Russia‘s credit standing has been under pressure for some time and it received another blow today after Fitch downgraded it to BBB from BBB+. The rating agency said the action reflected falling commodity prices and the consequent deterioration in Russia’s external position. Capital flight has become a serious problem and the rouble has depreciated sharply in the past six months. Russia built up a massive stock of foreign exchange reserves during the commodities boom but has seen this depleted as it tries to defend the rouble. The government opted for a gradual depreciation last year as opposed to a devaluation. Kazakhstan, perhaps seeing the steep costs of Russia’s policy, chose the devaluation option today.

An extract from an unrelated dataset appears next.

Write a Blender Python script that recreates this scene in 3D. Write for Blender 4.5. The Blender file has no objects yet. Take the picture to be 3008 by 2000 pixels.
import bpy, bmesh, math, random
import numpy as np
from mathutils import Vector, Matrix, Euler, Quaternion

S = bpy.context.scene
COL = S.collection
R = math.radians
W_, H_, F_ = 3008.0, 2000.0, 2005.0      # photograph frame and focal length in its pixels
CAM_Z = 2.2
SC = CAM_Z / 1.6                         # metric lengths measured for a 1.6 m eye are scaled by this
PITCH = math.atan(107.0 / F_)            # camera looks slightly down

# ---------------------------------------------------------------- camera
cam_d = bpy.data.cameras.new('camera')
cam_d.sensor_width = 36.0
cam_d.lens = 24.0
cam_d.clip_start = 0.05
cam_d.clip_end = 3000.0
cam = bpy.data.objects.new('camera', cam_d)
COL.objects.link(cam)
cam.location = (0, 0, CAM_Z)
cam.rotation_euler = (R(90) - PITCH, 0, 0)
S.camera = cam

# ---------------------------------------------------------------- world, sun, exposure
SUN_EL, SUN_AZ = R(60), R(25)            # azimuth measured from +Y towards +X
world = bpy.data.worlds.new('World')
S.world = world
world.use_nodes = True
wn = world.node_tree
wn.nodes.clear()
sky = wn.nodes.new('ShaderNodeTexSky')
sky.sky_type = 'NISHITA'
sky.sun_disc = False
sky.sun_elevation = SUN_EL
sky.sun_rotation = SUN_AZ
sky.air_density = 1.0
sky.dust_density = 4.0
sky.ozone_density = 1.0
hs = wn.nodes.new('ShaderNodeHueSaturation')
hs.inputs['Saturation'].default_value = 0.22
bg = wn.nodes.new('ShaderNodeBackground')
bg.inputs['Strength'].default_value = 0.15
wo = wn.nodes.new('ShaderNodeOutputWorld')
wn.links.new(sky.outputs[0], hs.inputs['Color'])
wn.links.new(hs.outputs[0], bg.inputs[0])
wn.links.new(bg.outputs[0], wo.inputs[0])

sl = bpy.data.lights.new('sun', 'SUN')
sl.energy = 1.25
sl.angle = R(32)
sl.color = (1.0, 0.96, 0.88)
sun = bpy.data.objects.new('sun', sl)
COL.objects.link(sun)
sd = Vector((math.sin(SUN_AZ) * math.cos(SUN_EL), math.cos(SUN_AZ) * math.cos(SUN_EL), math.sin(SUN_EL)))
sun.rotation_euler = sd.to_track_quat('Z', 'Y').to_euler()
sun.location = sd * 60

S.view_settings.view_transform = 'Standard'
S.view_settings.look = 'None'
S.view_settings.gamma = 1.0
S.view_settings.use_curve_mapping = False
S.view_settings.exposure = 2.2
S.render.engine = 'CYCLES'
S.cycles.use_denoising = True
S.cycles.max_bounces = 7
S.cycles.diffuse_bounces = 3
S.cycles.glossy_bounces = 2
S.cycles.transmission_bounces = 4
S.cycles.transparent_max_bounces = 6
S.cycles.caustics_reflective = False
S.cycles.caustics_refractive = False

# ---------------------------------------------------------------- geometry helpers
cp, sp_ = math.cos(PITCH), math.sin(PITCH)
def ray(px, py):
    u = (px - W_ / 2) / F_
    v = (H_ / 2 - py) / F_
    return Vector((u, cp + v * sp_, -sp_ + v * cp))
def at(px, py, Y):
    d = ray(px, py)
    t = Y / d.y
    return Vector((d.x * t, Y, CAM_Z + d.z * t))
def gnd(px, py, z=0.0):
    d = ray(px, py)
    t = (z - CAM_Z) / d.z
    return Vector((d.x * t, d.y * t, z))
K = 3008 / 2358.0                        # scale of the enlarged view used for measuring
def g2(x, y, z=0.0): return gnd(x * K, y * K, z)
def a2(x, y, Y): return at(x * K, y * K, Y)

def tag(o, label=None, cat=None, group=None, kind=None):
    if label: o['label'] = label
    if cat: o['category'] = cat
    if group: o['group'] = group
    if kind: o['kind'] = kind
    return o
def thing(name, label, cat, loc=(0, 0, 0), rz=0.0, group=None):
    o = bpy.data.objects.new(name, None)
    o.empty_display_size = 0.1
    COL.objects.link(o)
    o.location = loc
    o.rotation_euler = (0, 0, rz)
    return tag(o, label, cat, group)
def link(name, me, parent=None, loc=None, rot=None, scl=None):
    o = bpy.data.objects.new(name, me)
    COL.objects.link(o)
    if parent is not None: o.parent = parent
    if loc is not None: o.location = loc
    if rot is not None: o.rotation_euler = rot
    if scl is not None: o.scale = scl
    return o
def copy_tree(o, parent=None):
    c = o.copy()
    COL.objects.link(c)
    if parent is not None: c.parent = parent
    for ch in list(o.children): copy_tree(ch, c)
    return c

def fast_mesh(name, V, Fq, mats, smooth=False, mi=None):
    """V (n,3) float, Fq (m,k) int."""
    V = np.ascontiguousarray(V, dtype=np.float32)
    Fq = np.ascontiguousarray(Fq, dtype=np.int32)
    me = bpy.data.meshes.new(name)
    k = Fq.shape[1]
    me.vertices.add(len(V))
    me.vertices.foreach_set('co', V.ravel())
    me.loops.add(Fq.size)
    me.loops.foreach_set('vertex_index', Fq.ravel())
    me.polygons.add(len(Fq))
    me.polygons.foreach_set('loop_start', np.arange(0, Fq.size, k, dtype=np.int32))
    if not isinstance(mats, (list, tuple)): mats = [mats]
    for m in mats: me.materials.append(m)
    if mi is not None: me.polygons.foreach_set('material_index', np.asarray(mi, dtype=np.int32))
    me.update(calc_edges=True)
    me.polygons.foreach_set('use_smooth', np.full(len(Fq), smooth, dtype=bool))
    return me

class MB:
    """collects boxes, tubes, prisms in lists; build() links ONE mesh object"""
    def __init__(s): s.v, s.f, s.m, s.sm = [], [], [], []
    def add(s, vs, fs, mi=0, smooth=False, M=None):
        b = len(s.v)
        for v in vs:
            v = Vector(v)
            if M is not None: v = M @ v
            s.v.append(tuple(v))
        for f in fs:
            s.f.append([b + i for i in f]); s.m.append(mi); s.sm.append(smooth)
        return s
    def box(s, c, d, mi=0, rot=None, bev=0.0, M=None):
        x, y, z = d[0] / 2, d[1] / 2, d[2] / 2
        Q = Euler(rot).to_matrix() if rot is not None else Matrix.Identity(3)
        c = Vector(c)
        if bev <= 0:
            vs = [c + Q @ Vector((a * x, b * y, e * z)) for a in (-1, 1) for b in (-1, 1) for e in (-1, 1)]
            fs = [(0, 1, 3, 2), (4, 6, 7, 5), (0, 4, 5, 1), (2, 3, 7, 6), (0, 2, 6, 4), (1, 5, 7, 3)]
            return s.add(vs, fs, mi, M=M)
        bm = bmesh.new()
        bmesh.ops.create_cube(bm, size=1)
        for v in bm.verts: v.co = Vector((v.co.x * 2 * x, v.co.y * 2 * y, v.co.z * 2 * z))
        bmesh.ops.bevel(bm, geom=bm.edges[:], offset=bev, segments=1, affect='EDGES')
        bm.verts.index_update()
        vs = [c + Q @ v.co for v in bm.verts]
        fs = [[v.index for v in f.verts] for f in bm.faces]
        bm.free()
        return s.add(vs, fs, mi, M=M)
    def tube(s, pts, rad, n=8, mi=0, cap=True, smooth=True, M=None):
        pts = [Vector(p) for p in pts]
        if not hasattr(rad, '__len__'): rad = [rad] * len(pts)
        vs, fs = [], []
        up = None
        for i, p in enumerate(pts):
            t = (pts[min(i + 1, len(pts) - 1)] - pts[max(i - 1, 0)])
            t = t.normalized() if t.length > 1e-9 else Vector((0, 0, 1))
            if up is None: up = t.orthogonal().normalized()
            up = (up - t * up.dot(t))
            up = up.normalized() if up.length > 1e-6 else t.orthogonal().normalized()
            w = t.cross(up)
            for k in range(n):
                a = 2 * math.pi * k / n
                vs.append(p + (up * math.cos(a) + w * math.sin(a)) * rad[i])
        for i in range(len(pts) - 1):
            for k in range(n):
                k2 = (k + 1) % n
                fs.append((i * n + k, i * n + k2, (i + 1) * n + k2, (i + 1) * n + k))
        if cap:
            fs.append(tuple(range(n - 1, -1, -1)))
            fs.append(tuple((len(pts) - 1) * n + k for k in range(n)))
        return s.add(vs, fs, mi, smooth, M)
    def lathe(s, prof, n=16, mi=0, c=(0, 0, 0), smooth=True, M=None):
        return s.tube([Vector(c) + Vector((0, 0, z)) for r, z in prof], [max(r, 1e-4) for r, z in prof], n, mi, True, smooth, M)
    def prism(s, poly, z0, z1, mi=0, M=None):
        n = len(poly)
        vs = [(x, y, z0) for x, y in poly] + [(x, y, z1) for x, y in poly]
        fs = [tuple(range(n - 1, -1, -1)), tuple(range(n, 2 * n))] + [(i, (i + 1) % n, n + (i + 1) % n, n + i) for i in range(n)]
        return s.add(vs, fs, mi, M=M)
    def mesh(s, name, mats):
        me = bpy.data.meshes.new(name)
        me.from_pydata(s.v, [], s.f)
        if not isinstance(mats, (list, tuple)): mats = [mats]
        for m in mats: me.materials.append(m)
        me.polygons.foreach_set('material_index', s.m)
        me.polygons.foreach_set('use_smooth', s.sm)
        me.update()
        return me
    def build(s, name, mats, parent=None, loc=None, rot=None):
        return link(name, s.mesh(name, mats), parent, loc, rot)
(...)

Markit chart of Russia's CDS

Credit investors, however, were nonplussed by the rating agency decision. The above chart shows that Russia’s CDS spreads widened significantly in the latter months of last year. The markets were quick to recognise the effects of falling oil prices on Russia’s current account and its financial system. The sovereign’s spreads left the realms of BBB credit last September, and it has been trading the equivalent of a BB name for some time. Russia tightened today.